Seperti yang disebutkan pada seri sebelumnya, masjid dibangun sangat sederhana pada masa Rasulullah Saw, sebab rumah Tuhan adalah tempat untuk mengingat Allah Swt dan melupakan selain-Nya. Oleh karena itu, sangat pantas untuk menghindari apapun yang akan mengalihkan perhatian kita kepada selain Allah dan dunia. Sayangnya, setelah wafatnya Nabi Saw, kesederhanaan itu perlahan memudar. Tentu saja, prinsip penghormatan terhadap sakralitas masjid tetap dijaga sampai sekarang.

Para arsitek Masjid Sultan Hassan, seperti banyak bangunan lain di negara-negara Muslim, memanfaatkan pintu masuk (ruang depan), koridor dan beberapa lorong lain sehingga pengunjung – yang memasuki ruang depan masjid – tidak dapat menyaksikan seluruh sudut ruangan secara bersamaan.

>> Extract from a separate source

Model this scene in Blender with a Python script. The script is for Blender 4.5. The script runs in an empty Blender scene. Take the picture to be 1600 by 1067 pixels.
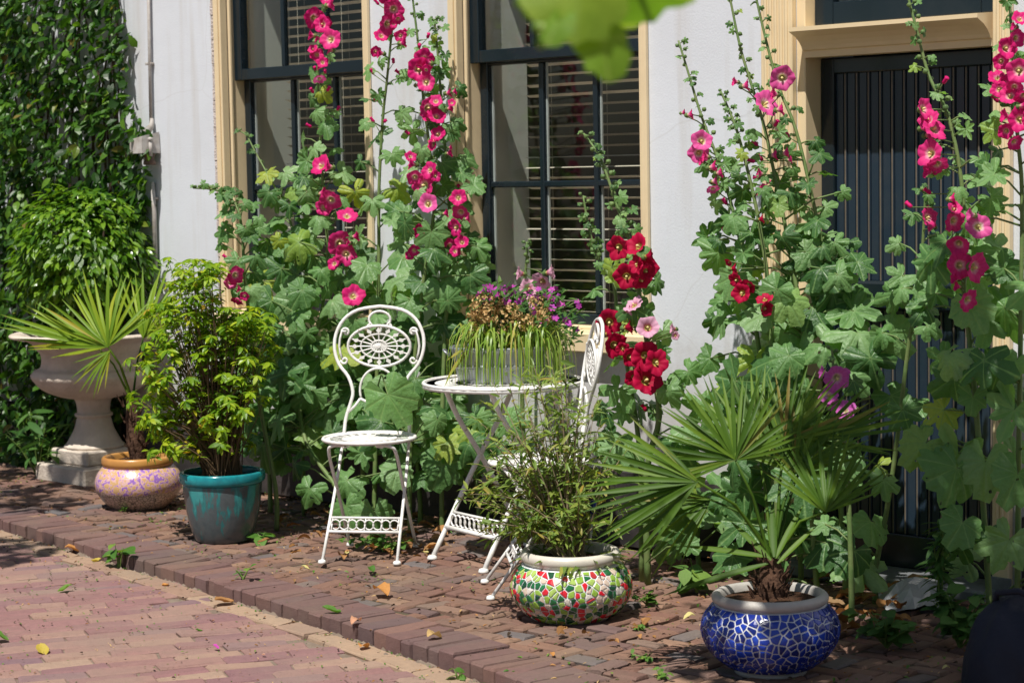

Di Masjid Sultan Hassan, setelah pintu masuk, ada sebuah ruang kecil yang mengarah ke koridor dan lorong-lorong pintu untuk masuk ke ruang utama. Langit-langit gerbang pintu masuk ke masjid dibangun dengan pola sarang lebah atau muqarnas dengan rangkaian berukir hexagonal. Konstruksi muqarnas dianggap sebagai ciri khas arsitektur Islami, dan dipakai untuk menghiasi bagian atas dinding atau menyembunyikan sudut.

Muqarnas adalah sebentuk ragam dekoratif dalam arsitektur tradisional Islam dan Persia. Hiasan Muqarnas menampilkan sistem proyeksi, pengulangan, dan penggandaan berbentuk ceruk, yang berfungsi sebagai dekorasi untuk bagian-bagian peralihan dalam arsitektur.

Di luar keindahan dan kemegahan yang diperlihatkan oleh bangunan masjid ini, tersimpan kisah kelam yang meliputi proses pembangunannya. Dalam perencanaan awal, di atas gerbang utama pintu masuk Masjid Sultan Hassan akan didirikan menara. Namun, karena salah satu menara yang sudah dibangun runtuh, akhirnya rencana tersebut tidak jadi direalisasikan.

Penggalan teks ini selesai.